We work with a guy named Chris Pittinger who makes wine in the Sierra Foothills, he makes Gros Ventre Cellars. André Mack from Mouton Noir has been a long time collaborator of ours, he’s a super dynamic guy, his labels are awesome he does great artwork and posters. A lot of these guys and women who are forging their own path.
CWA: If you were building your dream wine vacation where would it be?
BS: We love Santa Barbara county. That was something to me that, before starting to spend a lot of time out here, I wasn’t aware of how diverse it is for such a small area, and how good the wines can be.
I’d go to the Lompoc Wine Ghetto, poke around at Tyler and Dierberg. Brit [Zotovich’s] place, Dreamcote is awesome if you’re in Los Olivos.

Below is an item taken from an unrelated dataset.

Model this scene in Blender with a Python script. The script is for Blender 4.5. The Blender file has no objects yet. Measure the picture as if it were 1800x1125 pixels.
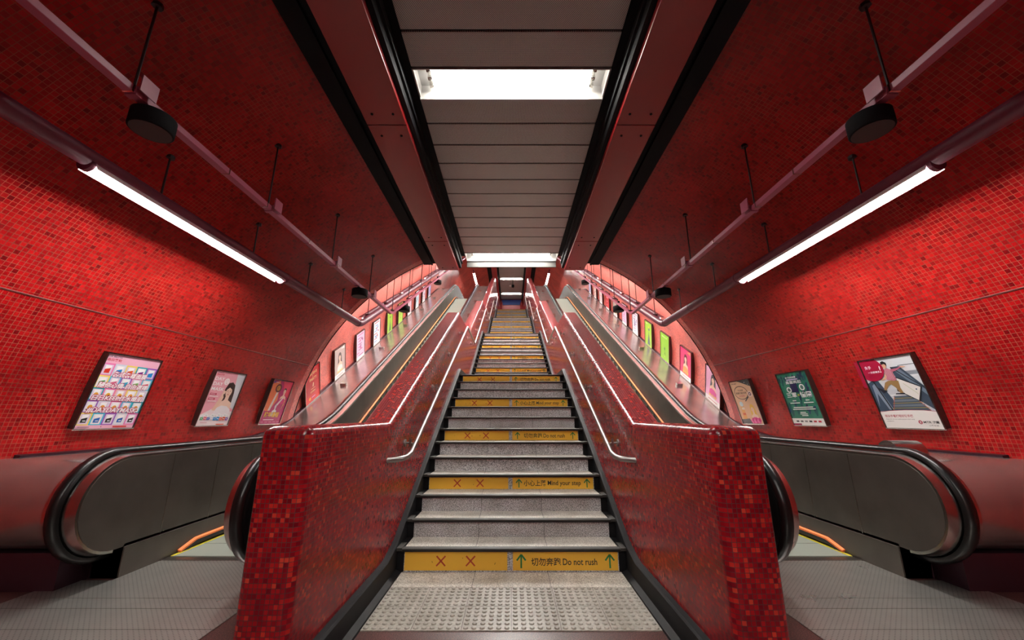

I hang out in the Funk Zone quite a bit. Les Marchands has great wine and it’s fun to sit outside there. Seth Kunin makes awesome wine. His Jurassic chenin blanc is killer. That’s a great visit too, because he has the Santa Barbara project tasting room and in the Funk Zone. That circuit is a great visit. Los Olivos, Lompoc, and Funk Zone is pretty good trip. Doesn’t suck.